Sysdig Melds Container Monitoring and Security
The concept of employing separate platforms to monitor and secure containers soon may be obsolete if Sysdig has its way. The company has added a Sysdig Secure module to provide visibility into container runtimes and apply polices to secure them and analyze how they might have been compromised.
Apruva Davé, vice president of marketing, says Sysdig Secure employs the same instrumentation, user interface and analytics engine the company developed to monitor containers. Now those offerings are being extended in a way that eliminates the need for a separate container security platform. Sysdig Secure will be demonstrated for the first time this week at the DockerCon Europe 2017 conference.
In addition to enabling DevOps teams to detect anomalous container behavior, Davé says organizations can also implement policies against all containers deployed on a platform. A Sysdig Capture capability also allows organizations to capture all the activity that occurred before and after a breach was discovered. Davé says that the cloud service comes with deep integration with Kubernetes, Docker, AWS ECS and Mesos platforms to make it easier to unify the monitoring and securing of entire microservices based on containers.
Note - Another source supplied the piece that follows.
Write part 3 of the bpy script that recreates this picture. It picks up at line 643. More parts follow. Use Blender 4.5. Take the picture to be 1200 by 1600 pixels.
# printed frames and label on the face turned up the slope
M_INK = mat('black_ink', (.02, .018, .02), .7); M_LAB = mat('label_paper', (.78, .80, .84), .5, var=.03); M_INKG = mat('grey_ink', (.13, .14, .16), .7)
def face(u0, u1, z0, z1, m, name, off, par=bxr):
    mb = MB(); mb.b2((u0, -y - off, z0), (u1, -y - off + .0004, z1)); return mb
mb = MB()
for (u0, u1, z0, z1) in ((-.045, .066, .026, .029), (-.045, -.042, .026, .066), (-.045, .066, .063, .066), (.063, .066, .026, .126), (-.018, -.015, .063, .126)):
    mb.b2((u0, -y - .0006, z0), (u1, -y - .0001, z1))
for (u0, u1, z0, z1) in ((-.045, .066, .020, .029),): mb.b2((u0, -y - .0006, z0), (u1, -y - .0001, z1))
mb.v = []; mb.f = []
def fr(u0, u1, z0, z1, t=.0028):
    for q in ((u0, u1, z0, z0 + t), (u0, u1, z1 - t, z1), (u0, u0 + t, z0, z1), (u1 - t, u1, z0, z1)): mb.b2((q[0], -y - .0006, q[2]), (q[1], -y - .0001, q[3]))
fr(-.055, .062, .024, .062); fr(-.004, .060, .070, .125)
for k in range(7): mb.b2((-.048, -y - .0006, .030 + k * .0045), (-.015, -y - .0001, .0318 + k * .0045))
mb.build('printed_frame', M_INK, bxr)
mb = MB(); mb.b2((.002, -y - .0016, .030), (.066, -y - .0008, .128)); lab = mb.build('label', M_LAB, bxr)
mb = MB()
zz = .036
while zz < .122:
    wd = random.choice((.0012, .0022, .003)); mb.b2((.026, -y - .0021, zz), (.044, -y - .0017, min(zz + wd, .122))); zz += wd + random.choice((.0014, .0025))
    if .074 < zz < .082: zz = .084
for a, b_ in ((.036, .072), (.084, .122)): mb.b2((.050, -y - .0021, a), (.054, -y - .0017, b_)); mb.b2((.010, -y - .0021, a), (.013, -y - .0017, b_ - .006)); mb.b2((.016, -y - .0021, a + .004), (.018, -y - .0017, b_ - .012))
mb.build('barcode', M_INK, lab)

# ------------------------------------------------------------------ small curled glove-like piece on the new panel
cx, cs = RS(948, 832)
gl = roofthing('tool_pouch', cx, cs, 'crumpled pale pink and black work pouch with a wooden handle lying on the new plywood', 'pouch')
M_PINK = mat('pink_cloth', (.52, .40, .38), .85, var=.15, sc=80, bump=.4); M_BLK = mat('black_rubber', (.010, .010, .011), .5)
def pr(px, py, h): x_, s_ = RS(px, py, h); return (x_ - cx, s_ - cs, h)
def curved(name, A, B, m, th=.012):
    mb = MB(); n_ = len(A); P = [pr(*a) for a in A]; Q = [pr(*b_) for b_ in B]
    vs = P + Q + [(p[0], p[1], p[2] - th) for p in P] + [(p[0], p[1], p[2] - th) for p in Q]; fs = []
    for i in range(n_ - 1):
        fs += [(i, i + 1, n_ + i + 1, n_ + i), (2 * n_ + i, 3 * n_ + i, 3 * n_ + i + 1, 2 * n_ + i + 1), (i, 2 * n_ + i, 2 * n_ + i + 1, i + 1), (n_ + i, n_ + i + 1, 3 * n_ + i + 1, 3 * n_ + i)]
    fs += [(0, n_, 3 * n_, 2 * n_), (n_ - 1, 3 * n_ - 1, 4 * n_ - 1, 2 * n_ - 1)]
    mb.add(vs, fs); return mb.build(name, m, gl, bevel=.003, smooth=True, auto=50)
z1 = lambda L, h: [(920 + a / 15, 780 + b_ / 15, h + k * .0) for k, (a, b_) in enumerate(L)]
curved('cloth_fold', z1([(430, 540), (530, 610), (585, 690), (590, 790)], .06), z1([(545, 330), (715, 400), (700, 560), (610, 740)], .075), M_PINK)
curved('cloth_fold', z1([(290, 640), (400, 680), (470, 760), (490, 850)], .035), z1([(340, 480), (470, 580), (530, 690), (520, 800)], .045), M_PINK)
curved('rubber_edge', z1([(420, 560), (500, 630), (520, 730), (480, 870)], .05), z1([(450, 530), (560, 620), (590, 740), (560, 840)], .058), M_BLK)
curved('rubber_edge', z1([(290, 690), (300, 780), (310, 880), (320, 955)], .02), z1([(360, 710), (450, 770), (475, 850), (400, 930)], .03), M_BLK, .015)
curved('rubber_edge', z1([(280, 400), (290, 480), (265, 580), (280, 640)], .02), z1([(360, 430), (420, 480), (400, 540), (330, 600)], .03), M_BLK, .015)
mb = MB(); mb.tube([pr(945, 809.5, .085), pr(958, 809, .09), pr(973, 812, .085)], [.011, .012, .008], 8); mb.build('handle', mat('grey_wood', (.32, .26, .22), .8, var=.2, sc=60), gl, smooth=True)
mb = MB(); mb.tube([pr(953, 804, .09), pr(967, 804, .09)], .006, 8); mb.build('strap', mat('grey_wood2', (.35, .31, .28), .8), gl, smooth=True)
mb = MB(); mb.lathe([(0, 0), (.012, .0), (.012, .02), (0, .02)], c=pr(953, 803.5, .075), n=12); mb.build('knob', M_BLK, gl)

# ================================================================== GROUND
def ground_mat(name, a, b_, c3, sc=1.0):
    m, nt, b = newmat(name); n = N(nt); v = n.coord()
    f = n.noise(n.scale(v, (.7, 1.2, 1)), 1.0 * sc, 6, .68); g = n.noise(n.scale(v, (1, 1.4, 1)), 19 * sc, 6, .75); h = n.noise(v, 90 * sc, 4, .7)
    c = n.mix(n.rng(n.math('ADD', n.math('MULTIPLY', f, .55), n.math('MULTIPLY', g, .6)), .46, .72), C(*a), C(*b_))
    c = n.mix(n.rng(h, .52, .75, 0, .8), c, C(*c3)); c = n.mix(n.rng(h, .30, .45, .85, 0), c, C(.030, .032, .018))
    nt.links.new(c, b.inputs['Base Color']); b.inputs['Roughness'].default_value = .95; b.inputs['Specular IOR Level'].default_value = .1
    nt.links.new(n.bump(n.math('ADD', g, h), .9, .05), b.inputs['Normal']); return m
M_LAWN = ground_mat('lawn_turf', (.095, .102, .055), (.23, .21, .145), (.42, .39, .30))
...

In the future Davé says Sysdig will continue to invest in machine learning algorithms to inject higher levels of artificial intelligence across all the modules the comprise the Sysdig Container Intelligence Platform. To help fuel those efforts the company announced it has also raised an additional $25 million in funding.
Beyond simply trying to expand into an adjacent market, Davé notes that adding security tools to the company’s portfolio makes sense because one integrated DevOps team is now typically responsible for both ongoing operations and security of containerized applications. As part of the whole DevSecOps trends that shifts responsibility left toward developers, Davé notes that it’s increasingly become common for IT security specialists to be included in the DevOps team instead of looking for vulnerabilities after the application has already been built.
Davé contends that applications deployed on containers are more secure because IT organizations can more granular visibility across a range of microservices versus what can be achieved when monolithic applications are deployed on top of virtual machines. Fixing IT security issues is also easier because instead of patching the application, a developer simply replaces one set of containers with another in way that is less disruptive to the entire application environment.
Regardless of what level of IT security can be achieved, there’s no doubt the No. 1 reason more containers aren’t being deployed in production environments is security. IT organizations tend to be conservative when it comes to deploying new technologies. In the case of containers, however, the need to accelerate the rate at which applications are built and deployed is trumping traditional security concerns. Organizations must figure out not only how to manage those containers, but also secure them in a way that generates the least amount of DevOps friction possible.